JOSÉ TRUMPELDOR (1880 – 1920)
Rebuscando en mis montañas de papeles encuentro un viejo cuaderno que empecé a escribir a los siete u ocho años: Sucesos Mundiales. Ahí anotaba brevemente lo que sucedía en el mundo en fechas relacionadas con mi familia.
Hace exactamente un siglo que vino mi padre a la Argentina desde su Ucrania natal, solo y sin documentos, corrido un poco por la pobreza y otro por la experiencia de uno de sus hermanos mayores: héroe de la guerra ruso-japonesa de 1904/05 y que después, en la del 14, cayó prisionero de los alemanes y murió en un campo de concentración.
No era fácil la vida en el Imperio Ruso, menos para un pobre, menos aún para un judío pobre y menos todavía para un soldado judío: cinco años Infantería, siete Caballería y nueve Marina. Y luego estaban los llamados “cantonistas”: veinticinco años de durísima vida militar al servicio del zar.
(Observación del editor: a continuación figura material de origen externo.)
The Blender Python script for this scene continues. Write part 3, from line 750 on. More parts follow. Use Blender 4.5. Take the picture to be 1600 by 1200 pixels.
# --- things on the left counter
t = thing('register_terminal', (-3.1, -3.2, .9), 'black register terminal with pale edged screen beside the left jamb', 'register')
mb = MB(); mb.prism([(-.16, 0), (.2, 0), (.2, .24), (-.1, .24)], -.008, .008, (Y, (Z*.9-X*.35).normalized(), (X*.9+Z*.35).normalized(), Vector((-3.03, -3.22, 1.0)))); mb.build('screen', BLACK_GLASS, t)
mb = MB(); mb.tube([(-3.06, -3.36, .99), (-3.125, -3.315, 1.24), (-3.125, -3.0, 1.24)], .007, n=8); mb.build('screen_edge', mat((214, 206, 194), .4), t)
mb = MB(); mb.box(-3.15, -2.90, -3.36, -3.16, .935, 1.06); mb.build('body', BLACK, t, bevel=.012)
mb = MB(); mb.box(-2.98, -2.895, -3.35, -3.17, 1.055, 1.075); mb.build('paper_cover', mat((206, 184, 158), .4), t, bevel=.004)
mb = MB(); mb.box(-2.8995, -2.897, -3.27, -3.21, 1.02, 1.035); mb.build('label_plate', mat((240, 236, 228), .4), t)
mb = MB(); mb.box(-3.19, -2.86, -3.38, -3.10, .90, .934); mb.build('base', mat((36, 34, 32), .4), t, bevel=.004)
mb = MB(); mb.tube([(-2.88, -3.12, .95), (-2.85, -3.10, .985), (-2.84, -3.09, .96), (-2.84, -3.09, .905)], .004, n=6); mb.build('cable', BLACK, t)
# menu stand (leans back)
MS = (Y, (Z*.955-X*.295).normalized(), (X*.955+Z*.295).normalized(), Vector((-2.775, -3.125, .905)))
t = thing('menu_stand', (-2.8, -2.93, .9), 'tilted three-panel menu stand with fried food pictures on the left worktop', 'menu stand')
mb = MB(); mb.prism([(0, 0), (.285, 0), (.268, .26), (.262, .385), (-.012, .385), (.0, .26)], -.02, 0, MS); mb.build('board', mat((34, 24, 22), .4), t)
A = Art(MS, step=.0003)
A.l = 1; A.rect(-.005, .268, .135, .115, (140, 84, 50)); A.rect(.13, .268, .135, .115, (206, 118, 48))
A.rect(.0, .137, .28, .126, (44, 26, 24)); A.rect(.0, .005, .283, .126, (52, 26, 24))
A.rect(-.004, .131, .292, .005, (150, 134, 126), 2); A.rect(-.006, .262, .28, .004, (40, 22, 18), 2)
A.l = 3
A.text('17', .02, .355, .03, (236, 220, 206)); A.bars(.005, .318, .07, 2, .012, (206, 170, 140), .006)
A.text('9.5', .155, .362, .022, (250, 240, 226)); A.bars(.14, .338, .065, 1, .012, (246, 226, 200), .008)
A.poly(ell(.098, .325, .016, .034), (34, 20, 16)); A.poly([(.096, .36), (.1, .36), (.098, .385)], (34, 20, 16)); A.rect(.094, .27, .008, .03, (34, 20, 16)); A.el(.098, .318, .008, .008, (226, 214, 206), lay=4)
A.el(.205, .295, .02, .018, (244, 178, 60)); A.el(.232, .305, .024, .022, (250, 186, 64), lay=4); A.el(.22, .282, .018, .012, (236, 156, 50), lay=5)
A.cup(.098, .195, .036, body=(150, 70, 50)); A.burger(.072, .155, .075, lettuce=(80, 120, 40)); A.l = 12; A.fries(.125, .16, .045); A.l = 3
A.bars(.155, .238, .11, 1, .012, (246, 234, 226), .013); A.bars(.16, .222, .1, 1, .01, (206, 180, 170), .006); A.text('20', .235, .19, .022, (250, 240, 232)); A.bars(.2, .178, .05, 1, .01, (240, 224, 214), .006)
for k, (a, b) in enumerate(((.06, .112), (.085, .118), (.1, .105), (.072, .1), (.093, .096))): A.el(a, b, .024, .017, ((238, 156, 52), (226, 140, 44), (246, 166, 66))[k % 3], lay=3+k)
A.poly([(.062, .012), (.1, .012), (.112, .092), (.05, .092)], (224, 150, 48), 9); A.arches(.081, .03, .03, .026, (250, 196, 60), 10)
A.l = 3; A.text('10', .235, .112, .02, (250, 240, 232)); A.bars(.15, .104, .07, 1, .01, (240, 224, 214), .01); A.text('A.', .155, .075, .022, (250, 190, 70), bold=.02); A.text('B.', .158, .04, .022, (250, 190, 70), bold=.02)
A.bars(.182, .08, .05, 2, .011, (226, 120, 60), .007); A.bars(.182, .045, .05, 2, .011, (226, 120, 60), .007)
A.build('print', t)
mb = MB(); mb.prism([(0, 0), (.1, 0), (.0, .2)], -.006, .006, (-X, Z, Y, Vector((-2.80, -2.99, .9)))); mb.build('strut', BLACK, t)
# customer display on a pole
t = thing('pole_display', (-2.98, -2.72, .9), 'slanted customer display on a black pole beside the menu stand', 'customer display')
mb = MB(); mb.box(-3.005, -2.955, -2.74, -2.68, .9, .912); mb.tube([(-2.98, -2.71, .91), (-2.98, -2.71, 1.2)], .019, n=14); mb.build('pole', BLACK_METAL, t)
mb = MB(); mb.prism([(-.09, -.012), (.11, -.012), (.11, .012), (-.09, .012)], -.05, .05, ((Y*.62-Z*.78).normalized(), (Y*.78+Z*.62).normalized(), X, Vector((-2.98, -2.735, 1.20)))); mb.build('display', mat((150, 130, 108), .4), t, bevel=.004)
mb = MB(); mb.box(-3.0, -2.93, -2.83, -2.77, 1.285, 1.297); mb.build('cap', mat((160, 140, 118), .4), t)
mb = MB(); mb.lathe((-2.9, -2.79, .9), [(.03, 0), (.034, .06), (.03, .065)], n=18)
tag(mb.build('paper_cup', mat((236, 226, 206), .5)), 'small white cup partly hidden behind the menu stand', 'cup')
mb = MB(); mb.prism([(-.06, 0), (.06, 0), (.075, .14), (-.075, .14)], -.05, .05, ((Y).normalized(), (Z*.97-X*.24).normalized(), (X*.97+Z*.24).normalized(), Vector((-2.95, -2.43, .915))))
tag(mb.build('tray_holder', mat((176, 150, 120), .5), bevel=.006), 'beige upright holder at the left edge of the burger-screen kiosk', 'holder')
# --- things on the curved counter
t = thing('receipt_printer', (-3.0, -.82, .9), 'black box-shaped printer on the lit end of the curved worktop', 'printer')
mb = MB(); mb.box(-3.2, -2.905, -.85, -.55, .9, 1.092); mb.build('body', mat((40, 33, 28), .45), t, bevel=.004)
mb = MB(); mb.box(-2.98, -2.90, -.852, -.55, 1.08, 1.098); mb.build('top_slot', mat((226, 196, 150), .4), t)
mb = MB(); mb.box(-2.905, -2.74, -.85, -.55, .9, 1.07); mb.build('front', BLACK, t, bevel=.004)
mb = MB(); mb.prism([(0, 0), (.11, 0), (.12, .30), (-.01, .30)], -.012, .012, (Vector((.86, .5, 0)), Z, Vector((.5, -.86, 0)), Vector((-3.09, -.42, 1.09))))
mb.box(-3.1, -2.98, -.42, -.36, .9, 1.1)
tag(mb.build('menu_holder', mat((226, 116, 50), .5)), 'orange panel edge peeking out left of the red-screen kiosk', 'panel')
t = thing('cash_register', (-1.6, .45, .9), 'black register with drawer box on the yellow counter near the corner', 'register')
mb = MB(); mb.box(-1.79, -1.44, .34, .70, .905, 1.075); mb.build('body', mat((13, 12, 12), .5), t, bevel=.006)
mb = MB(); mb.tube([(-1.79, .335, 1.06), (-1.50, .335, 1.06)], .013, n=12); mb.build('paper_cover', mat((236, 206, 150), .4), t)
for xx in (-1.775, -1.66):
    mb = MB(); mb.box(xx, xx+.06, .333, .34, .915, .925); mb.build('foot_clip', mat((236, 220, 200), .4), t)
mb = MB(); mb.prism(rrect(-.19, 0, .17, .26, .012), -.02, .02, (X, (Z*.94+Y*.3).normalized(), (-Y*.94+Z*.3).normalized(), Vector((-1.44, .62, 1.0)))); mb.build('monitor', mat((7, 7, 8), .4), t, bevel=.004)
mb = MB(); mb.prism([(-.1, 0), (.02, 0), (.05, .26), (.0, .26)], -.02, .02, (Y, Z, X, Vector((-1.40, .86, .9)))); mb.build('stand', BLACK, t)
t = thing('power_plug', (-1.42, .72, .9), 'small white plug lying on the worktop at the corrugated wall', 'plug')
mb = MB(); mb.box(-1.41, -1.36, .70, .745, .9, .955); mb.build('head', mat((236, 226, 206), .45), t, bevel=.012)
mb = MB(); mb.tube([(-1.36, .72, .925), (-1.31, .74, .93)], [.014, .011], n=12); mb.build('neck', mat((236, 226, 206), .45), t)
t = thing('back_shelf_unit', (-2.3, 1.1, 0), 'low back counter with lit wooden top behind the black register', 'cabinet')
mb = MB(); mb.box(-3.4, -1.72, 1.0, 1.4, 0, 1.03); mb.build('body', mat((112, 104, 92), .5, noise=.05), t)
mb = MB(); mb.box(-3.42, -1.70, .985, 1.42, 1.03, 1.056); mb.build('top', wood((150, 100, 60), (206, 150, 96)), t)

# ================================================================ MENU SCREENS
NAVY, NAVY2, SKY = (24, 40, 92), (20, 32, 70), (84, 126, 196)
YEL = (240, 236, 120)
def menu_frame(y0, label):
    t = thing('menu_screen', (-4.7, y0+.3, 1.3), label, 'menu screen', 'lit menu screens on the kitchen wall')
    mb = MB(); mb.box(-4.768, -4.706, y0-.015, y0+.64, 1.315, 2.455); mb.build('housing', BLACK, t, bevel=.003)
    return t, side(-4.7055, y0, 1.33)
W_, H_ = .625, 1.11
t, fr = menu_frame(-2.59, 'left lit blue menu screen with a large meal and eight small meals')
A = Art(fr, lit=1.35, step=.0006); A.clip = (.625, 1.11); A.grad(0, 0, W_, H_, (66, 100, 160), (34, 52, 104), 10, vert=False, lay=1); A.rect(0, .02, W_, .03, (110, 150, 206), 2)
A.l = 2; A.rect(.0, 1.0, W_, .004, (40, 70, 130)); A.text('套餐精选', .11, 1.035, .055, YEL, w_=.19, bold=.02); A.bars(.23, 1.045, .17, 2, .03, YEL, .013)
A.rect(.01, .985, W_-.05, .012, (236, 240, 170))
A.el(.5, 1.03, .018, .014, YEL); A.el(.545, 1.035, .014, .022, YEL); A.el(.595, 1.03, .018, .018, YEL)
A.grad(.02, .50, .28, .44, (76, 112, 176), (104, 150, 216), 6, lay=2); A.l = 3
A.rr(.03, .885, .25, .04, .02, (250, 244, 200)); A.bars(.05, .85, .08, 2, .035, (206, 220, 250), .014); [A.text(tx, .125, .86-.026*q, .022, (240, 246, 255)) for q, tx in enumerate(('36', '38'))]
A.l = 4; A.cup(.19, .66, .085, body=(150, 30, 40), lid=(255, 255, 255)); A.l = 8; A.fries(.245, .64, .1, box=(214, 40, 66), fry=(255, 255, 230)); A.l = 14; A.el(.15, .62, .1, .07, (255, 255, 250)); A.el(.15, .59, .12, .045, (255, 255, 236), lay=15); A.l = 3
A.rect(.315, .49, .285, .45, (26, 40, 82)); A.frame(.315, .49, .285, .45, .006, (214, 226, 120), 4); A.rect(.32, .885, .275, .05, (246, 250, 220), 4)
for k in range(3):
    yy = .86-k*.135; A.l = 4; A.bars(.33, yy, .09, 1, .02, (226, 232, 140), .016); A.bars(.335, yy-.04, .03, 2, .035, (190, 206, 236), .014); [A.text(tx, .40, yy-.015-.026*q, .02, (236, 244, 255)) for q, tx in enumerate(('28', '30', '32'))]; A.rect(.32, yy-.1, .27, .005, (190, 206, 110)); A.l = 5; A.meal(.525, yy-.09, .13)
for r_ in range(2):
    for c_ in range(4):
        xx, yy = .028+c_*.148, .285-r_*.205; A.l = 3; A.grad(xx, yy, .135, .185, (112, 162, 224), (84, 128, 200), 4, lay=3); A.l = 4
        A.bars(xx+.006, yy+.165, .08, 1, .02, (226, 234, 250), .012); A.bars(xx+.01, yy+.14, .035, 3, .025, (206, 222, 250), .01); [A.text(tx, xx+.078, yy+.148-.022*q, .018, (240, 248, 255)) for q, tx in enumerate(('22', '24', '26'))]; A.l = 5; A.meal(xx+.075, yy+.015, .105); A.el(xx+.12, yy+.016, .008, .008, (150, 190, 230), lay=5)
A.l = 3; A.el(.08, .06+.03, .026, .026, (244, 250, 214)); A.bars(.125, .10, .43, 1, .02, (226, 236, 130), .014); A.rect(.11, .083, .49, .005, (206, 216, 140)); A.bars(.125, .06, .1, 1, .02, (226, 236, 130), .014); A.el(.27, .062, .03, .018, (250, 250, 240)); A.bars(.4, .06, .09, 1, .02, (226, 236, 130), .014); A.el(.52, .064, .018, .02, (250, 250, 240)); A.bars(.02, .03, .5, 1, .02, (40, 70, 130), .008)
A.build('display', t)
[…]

Había atrapadores especiales para raptar niños desde los ocho años que eran confinados en institutos especiales donde, en un régimen de terror, eran obligados a olvidar su religión, su origen, su familia: uno de los períodos más horrorosos del régimen zarista.
Y aquí viene el recuerdo para José Trumpeldor.
Su padre fue “cantonista” pero, pese al trato inhumano de décadas, no olvidó nada. Fiel a su religión, transmitió a José –nacido en 1880—su acendrado judaísmo.
Incorporado al ejército, al principio de la guerra ruso-japonesa, José fue enviado en 1904 a Siberia Oriental, donde se distinguió en tal forma frente a los japoneses, que fue promovido a oficial, siendo el primer judío ascendido a oficial en el ejército zarista.
Fue herido en Port Arthur y cayó prisionero, perdiendo un brazo.
En cautiverio organizó a sus compañeros judíos, con los que formó un núcleo colonizador para Israel adonde llegaron en 1911.
En 1915 se trasladó a Alejandría y organizó una unidad militar con judíos rusos. Al disolverse este grupo trató de crear otro en Londres, pero el gobierno británico no se lo permitió por ser extranjero y, además, inválido.
En 1917 trató de formar un ejército de cien mil hombres para invadir Palestina por tierra y, finalmente, volvió a Tierra Santa con un grupo al que instruyó en el arte militar para rechazar los ataques a las nacientes colonias.
Cayó víctima de una emboscada en 1920 y sus últimas palabras fueron: “¡Qué bueno es morir por la patria!”
A noventa años de su muerte vaya este modesto homenaje al manco militar a quien el bravo coronel inglés John Henry Patterson, que fue su jefe en Gallípoli, calificó de “El hombre más valiente que jamás he visto en mi vida”.
Pablo Schvartzman
Concepción del Uruguay, 15 de enero de 2010.